We know there are a lot of employees out there at the moment who are having their employment terms changed, usually against their wishes. We thought we’d look at this in more detail here, specifically focusing on what ‘custom and practice’ means and how and when a ‘custom and practice’ might be come part (a term) of your contract of employment.
Including, Implied terms
These are not written down anywhere, but are understood to exist because of the conduct of the parties. They are usually fairly obvious to both parties to the contract without ever being recorded in writing. If there’s nothing clearly agreed between you and your employer about a particular matter, then it may be covered by an implied term. Terms are implied into a contract:
- In order to make the contract work – the most important of these is the ‘duty of mutual trust and confidence’. This means that you and your employer rely on each other to be honest and respectful. If the employer fundamentally breaches that trust and confidence, an employee may be justified in treating his or her contract as having been unlawfully breached.
- Because they are obvious or assumed – so it is not felt necessary to write them down, or because it will be assumed that such a term exists.

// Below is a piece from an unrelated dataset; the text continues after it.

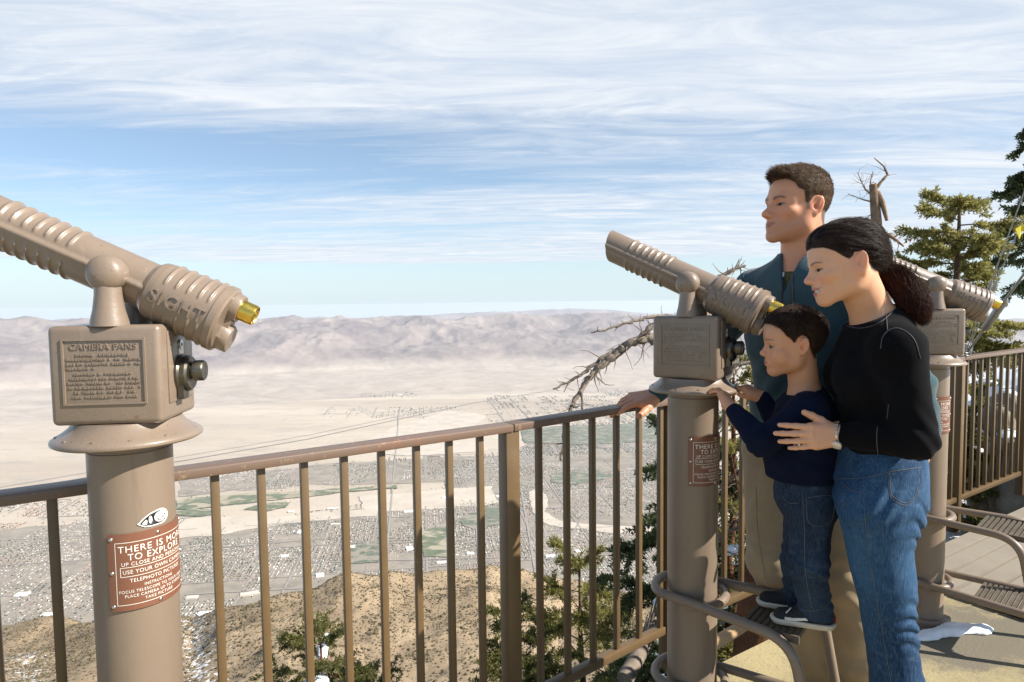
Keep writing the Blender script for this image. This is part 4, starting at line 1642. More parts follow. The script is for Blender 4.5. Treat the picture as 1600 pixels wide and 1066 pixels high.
    # lids
    e = d['eye']
    for sx in (-1, 1):
        el((sx * 0.031, 0.0735, -0.004), (0.0145, 0.0142, 0.0138), 0.005, 'u', lowz=False)
        el((sx * 0.0320, 0.0845, -0.0048), (0.0148, 0.0130, 0.0052 * e), 0.002, 's', lowz=False)
        S.bump(p(sx * 0.031, 0.086, 0.0045), V3(0.014, 0.010, 0.0018) * s, -0.0018 * s, M)
    # ears
    for sx in (-1, 1):
        rot = np.array(Matrix.Rotation(R(sx * 26), 3, 'Z') @ Matrix.Rotation(R(12), 3, 'X'))
        el((sx * 0.0805, -0.0185, -0.004), (0.0062, 0.0180, 0.0315), 0.006, rot=rot, lowz=False)
        el((sx * 0.0760, -0.0110, -0.033), (0.0055, 0.0085, 0.0090), 0.006, rot=rot, lowz=False)
        el((sx * 0.0875, -0.0165, -0.0020), (0.0055, 0.0118, 0.0225), 0.0030, 's', rot=rot, lowz=False)
        el((sx * 0.0850, -0.0085, -0.0100), (0.0125, 0.0075, 0.0090), 0.0025, 's', rot=rot, lowz=False)
        el((sx * 0.0835, -0.0205, 0.0015), (0.0040, 0.0040, 0.0150), 0.004, rot=rot, lowz=False)


def eyes(hf, parent, origin, iris=(0.10, 0.05, 0.02), gaze=(0, 0), lids=1.0, lowz=True):
    """two eyeballs with iris and pupil as small caps"""
    for sx in (-1, 1):
        c = hf.p(sx * 0.031, 0.0735, -0.004) - origin
        r_ = 0.0127 * hf.sc
        f = hf.M @ V3(math.sin(R(gaze[0])), math.cos(R(gaze[0])) * math.cos(R(gaze[1])), math.sin(R(gaze[1])))
        A = Matrix.Translation(c) @ Vector(f).to_track_quat('Z', 'Y').to_matrix().to_4x4()

        def cap(a0, a1, rr, n=10):
            return [(max(rr * math.sin(R(a)), 0.0001), rr * math.cos(R(a))) for a in np.linspace(a0, a1, n)]
        mb = MB().lathe(cap(180, 0, r_, 22), 28, A)
        eb = mb.build('eye', eye_white, parent, 180)
        ir = MB().lathe(cap(44, 0, r_ * 1.012, 8), 24, A).build('iris', iris_m if iris[0] > 0.09 else iris_d, eb, 180)
        MB().lathe(cap(18, 0, r_ * 1.02, 5), 20, A).build('pupil', blackm, eb, 180)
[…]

- By custom and practice – these are specific to an employer or type of trade/industry. They are arrangements that have never been clearly agreed but over time have become part of the contract. For example, you might get a Christmas bonus every year, or the business might close early on particular days, although this is not written down. If a company practice or management policy has become a part of your contract then your employer must stick to it, and cannot normally change it without your agreement (consultation).